STATED TASK:
Wherever the string "this" appears in the listing, copy that line.

Scripts that build scenes:
● ● ●
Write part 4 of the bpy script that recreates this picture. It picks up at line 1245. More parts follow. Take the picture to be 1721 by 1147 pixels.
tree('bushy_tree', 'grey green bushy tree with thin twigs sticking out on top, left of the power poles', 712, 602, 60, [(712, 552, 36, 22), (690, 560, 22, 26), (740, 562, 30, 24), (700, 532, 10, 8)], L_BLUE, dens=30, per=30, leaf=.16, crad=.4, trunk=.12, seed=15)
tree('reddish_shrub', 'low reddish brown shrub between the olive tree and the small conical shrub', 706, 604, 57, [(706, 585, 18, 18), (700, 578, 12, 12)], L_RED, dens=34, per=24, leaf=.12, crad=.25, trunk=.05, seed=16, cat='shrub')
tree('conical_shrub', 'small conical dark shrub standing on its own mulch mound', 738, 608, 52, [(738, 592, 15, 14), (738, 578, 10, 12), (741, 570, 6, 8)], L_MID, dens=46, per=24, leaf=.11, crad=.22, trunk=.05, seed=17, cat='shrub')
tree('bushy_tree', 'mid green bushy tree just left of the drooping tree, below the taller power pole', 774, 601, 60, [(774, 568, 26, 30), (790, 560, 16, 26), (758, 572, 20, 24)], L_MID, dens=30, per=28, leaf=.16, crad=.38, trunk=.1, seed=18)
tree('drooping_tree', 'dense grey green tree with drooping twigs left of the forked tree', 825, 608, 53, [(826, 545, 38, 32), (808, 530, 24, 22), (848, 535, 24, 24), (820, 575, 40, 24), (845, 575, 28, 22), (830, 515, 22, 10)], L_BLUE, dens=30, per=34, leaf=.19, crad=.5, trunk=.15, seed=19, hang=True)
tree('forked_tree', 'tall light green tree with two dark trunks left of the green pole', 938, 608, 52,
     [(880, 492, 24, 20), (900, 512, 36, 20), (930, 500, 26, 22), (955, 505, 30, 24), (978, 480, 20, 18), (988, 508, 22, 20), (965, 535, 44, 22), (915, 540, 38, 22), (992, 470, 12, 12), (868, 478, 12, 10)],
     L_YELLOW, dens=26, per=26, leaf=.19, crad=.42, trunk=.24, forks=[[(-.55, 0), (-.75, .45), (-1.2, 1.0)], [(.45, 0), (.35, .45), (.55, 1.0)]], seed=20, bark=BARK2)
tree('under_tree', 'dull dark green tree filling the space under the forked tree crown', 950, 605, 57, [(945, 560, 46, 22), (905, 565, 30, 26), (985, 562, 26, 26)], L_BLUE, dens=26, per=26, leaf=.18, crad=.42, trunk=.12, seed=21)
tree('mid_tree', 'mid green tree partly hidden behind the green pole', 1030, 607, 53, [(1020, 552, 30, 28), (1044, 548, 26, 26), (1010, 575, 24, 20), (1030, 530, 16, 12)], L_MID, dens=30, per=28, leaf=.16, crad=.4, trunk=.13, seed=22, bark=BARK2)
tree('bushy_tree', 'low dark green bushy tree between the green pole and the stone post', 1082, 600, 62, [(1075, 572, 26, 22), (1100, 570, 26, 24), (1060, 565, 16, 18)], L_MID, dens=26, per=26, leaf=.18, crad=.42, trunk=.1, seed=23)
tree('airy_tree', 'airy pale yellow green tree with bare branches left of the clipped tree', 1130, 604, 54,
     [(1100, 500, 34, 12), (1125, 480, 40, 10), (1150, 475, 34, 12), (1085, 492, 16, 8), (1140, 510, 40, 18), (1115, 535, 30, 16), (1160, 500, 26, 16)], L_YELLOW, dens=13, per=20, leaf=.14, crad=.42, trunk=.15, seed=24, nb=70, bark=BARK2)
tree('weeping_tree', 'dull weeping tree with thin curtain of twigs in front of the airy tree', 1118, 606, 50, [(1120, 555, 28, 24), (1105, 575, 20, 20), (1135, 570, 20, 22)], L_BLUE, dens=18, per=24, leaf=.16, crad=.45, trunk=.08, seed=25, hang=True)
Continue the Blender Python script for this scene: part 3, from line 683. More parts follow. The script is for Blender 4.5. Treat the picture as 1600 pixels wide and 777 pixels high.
● ● ●
REPLY:
Write part 4 of the bpy script that recreates this picture. It picks up at line 1245. More parts follow. Take the picture to be 1721 by 1147 pixels.
Continue the Blender Python script for this scene: part 3, from line 683. More parts follow. The script is for Blender 4.5. Treat the picture as 1600 pixels wide and 777 pixels high.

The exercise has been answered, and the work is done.